Kamuoyunun bilgilendirilmesi, bilinçlendirilmesi, topluma yönelik eğitim çalışmalarının planlanması bu kapsamda yer alması gereken işlerdendir. Teknik elemanların konuya özel dikkatinin tekrar hatırlatılması, meslek içi eğitimlerin bu yönde yoğunlaştırılmasını da bu kapsamda belirtebiliriz.
Afet sırasında yapılması gerekenler ise başlı başına bir kriz yönetimi sorunudur ve özellikle karnemizin bu yönde hayli kırık olduğunu hatırlatmakta yarar var. Küçük veya büyük herhangi bir sorun çıktığı anda yöneticilerin şimdiye kadarki performansı doğabilecek büyük afet ortamlarında ne kadar yetersiz kalınacağını gösteriyor. Son yıllarda büyük kentlerimizde afete yönelik kriz merkezleri kurulduğunu, şık üniformalı personelin görev başında olduğunu, kentlerimizin örneğin yoğun kar yağışına hazır olduğunu vb. duyuyoruz, ancak bir türlü huzur içinde olamıyoruz. Kent ortasında insanların saatlerce yolda mahsur kaldıklarını, altgeçitlerde boğulduklarını, derelerin yine taştığını, evlere çamurların dolduğunu öğreniyoruz; kentimizin afet merkezlerinden binlerce kamerayla takip edilmesinin bu “küçük” afetlerin önlenmesine değil, seyredilmesine vesile olduğunu görüyoruz.
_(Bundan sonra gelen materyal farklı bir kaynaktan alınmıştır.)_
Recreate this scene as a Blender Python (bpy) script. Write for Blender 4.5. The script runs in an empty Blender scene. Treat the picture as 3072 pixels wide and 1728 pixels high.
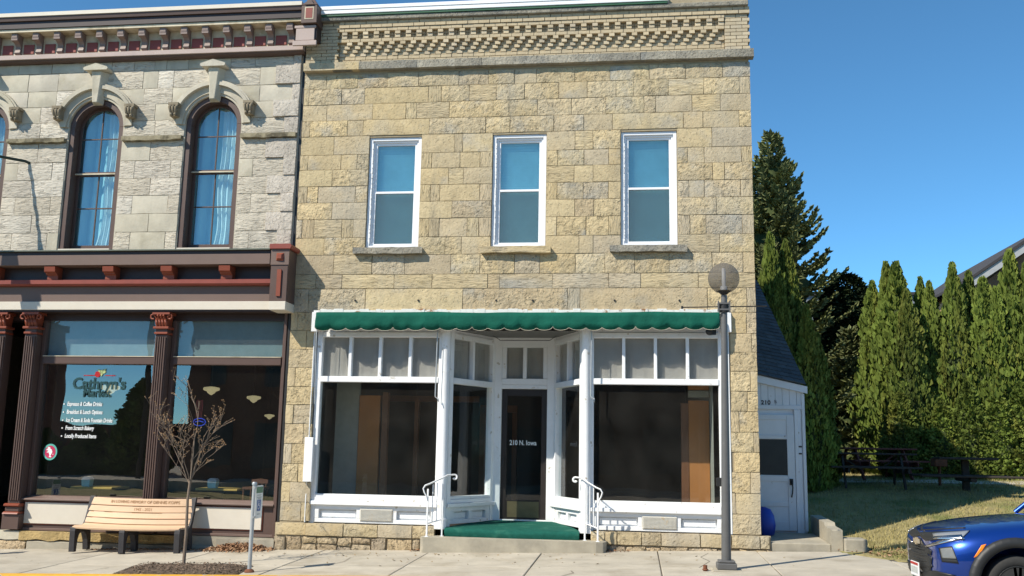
import bpy, bmesh, math, random
from mathutils import Vector, Matrix, noise as mnoise
R=random.Random(7)
scene=bpy.context.scene
col=scene.collection
rad=math.radians
# ------------------------------------------------------------------ camera
F=2890.2; YAW,PITCH,ROLL=rad(7.352),rad(9.710),rad(1.055); CAMP=Vector((0,-16.5,1.6))
_f=Vector((-math.sin(YAW)*math.cos(PITCH),math.cos(YAW)*math.cos(PITCH),math.sin(PITCH)))
_r0=Vector((math.cos(YAW),math.sin(YAW),0)); _u0=_r0.cross(_f)
_r=_r0*math.cos(ROLL)+_u0*math.sin(ROLL); _u=_u0*math.cos(ROLL)-_r0*math.sin(ROLL)
cam=bpy.data.cameras.new('camera'); camo=bpy.data.objects.new('camera',cam); col.objects.link(camo)
cam.sensor_width=36; cam.lens=36*F/3072; cam.clip_start=.1; cam.clip_end=2000
m=Matrix((( _r.x,_u.x,-_f.x),(_r.y,_u.y,-_f.y),(_r.z,_u.z,-_f.z))).to_4x4(); m.translation=CAMP
camo.matrix_world=m; scene.camera=camo
# ------------------------------------------------------------------ light
LX,LY=.78,.70                                   # horizontal travel of the sunlight per metre of fall
SUNEL=math.atan(1/math.hypot(LX,LY)); SUNROT=math.atan2(-LX,-LY)
w=bpy.data.worlds.new('World'); scene.world=w; w.use_nodes=True
nt=w.node_tree; bg=nt.nodes['Background']; sky=nt.nodes.new('ShaderNodeTexSky'); sky.sky_type='NISHITA'
sky.sun_disc=False; sky.sun_elevation=SUNEL; sky.sun_rotation=SUNROT%(2*math.pi); sky.altitude=2000
sky.air_density=.8; sky.dust_density=0; sky.ozone_density=10
tint=nt.nodes.new('ShaderNodeVectorMath'); tint.operation='MULTIPLY'; tint.inputs[1].default_value=(.90,1.17,.96)   # the camera's cool white balance
nt.links.new(sky.outputs[0],tint.inputs[0]); nt.links.new(tint.outputs[0],bg.inputs[0]); bg.inputs[1].default_value=.15
sun=bpy.data.lights.new('sun','SUN'); suno=bpy.data.objects.new('sun',sun); col.objects.link(suno)
sun.energy=4.7; sun.angle=rad(.5); sun.color=(1,.925,.79)
suno.rotation_euler=Vector((LX,LY,-1)).to_track_quat('-Z','Y').to_euler(); suno.location=(-20,-20,30)
vs=scene.view_settings; vs.view_transform='Standard'; vs.look='None'; vs.exposure=.5; vs.gamma=1; vs.use_curve_mapping=False
try: scene.cycles.max_bounces=8; scene.cycles.transparent_max_bounces=16; scene.cycles.sample_clamp_indirect=4
except Exception: pass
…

Afet sonrasına yönelik hazırlıklara diğer önemli konuların yanı sıra çok fazla değinmediğimizi belirtmek isterim. Afet sonrasının ne göstereceğini kestiremeyişimizden, o duruma yönelik şimdiden bir çıkarsamada bulunmaktan çekinmemizden ya da o günleri düşünerek bir şeyler yapmaya çalışmanın ürkütücü gelmesinden olabilir. Yukarıda değindiğim afet yönetim merkezleri yapılanması dışında teknik, lojistik ve psikolojik olarak yürütülen hazırlıklara yönelik bir bilgilendirmenin yapılmadığını söyleyebiliriz. Bu nitelendirmeye karşı devletin tüm kurumlarının bu yönde bir hazırlık yaptığını, askerin afet sonrasına yönelik müdahale planlarının olduğunu vb. aktaranlar olacaktır. Elbette afet konusu kurumların gündemine girmiştir ve bir şeyler yapılmaktadır; yeterliliği, etkililiği ve kamuoyuna mal edilmesindeki eksikliği tartışılabilir.
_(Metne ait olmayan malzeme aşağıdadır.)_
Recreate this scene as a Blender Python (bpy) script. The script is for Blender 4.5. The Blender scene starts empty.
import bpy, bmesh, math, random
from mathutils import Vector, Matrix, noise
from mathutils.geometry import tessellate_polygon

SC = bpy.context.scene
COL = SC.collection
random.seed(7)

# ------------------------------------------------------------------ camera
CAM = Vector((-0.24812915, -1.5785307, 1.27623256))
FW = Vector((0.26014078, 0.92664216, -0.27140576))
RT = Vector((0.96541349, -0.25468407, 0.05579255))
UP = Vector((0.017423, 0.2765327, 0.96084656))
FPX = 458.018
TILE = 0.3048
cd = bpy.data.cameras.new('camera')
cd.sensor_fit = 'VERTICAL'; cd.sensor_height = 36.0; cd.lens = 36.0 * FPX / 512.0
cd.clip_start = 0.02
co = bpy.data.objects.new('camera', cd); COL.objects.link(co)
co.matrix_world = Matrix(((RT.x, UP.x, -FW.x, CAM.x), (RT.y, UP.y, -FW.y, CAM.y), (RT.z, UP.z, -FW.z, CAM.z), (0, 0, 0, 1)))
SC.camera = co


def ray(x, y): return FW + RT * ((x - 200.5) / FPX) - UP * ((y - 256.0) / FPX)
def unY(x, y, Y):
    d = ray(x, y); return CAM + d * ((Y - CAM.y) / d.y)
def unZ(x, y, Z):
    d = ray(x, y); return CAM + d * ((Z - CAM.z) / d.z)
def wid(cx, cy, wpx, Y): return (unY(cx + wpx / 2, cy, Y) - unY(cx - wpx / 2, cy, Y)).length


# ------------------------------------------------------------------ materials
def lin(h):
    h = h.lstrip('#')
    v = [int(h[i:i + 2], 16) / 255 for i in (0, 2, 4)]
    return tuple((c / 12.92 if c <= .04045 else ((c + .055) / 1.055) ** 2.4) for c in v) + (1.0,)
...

Örneğin aşağıda belirtmeye çalışacağım örneklerde yeterli bir adım atılıp atılmadığını öğrenmek isteriz.
• Geçici barınma üniteleri ve yerleşkelerinin tasarlanması, bu alanda dünya ve Türkiye örneklerinin işlenmesi, varsa eksiklerinden arındırılması ve mümkünse daha iyilerinin, mükemmellerinin yapılması yönünde çalışma yürütülmesi;
• Geçici barınma merkezlerinin, kriz yönetim merkezlerinin tasarlanması;
• Dünya örneklerinde gördüğümüz şekilde, değişik araçlara (TIR, tren, konteynır, gemi, vb.) uygulanmış, gezici ve geçici sağlık, eğitim, kültür ünitelerinin tasarlanması; bunlara yönelik farklı fikirlerin ortaya çıkmasını sağlayacak değişik disiplinlerin katkılarıyla ortak çalışmalar yürütülmesi…
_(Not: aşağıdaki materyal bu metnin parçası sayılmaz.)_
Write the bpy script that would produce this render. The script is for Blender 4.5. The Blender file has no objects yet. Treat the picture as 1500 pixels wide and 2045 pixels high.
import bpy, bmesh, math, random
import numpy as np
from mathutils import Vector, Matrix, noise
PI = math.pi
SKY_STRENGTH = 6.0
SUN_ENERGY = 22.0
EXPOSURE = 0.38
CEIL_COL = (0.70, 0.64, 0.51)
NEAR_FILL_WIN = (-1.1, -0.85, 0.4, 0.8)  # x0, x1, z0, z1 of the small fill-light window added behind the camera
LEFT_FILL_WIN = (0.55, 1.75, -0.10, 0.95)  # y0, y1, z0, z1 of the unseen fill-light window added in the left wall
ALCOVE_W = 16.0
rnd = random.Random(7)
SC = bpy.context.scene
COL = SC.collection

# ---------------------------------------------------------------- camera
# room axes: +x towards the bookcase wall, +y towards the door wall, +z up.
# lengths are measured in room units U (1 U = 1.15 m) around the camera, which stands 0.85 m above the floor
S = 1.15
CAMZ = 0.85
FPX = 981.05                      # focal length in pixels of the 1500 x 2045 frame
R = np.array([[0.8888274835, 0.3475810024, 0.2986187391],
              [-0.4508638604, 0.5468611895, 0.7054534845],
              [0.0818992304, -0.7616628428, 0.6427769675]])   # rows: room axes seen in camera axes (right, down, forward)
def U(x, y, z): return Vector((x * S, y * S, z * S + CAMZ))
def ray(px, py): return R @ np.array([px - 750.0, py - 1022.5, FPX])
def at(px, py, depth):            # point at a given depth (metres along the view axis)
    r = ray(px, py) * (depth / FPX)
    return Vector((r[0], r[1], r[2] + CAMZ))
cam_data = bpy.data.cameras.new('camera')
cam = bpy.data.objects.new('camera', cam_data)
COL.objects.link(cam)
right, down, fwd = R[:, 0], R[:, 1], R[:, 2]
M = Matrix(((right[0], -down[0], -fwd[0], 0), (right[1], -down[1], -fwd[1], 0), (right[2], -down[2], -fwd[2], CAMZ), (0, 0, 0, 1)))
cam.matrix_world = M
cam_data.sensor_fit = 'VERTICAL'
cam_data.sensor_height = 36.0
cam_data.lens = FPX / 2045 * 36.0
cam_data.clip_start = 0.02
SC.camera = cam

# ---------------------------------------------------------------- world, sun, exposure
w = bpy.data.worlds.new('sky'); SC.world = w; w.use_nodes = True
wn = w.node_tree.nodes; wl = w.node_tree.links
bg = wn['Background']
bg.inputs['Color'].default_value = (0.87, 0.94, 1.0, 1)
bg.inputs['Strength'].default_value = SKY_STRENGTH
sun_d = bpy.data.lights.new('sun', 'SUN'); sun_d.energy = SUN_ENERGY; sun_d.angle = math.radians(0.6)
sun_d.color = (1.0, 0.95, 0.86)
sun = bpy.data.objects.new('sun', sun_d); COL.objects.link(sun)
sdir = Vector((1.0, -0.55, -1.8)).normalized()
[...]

Bu ve benzer konularda ne gibi gelişmeler sağlanmıştır? Bunca sene sonra bir tane olsun geçici sağlık ünitesi tasarlanmış mıdır? Hastane gemimiz var mıdır? Daha da detaya inelim; çocukların afet travmasını atlatabilmesi için psikolojik destek verildiği söylenir; gezici bir çocuk tiyatrosu olarak tasarlanmış aracımız var mıdır? Kurumlarımızın bu yönde bir gündemi var mıdır? Bu örnekler çoğaltılabilir, dünyada da pek çok benzer uygulamalar incelenebilir. Öncelikle bu konuları düşünmeye başlamamız gerektiği açık.
Dünyanın farklı yerlerinde bu alandaki duyarlılıklar, yapılanlar, uluslararası örgütlerin afet konusunda yürüttüğü çalışmalar, diğer ülkelerdeki örnek uygulamalar bizler için iyi bir deney vesilesi olmaktadır. Afet yönetimi çok yönlü, farklı disiplinlerin ortak katkısı ve bilgisiyle yürütülecek bir çalışmadır. Küçümsenmemesi, hatalardan ders çıkarılması, kurumsallaşmış, güven verici yapılanmaların oluşturulması gerektiği açık. Umarım çok geç kalmamışızdır, bedeli çok ağır olabilir.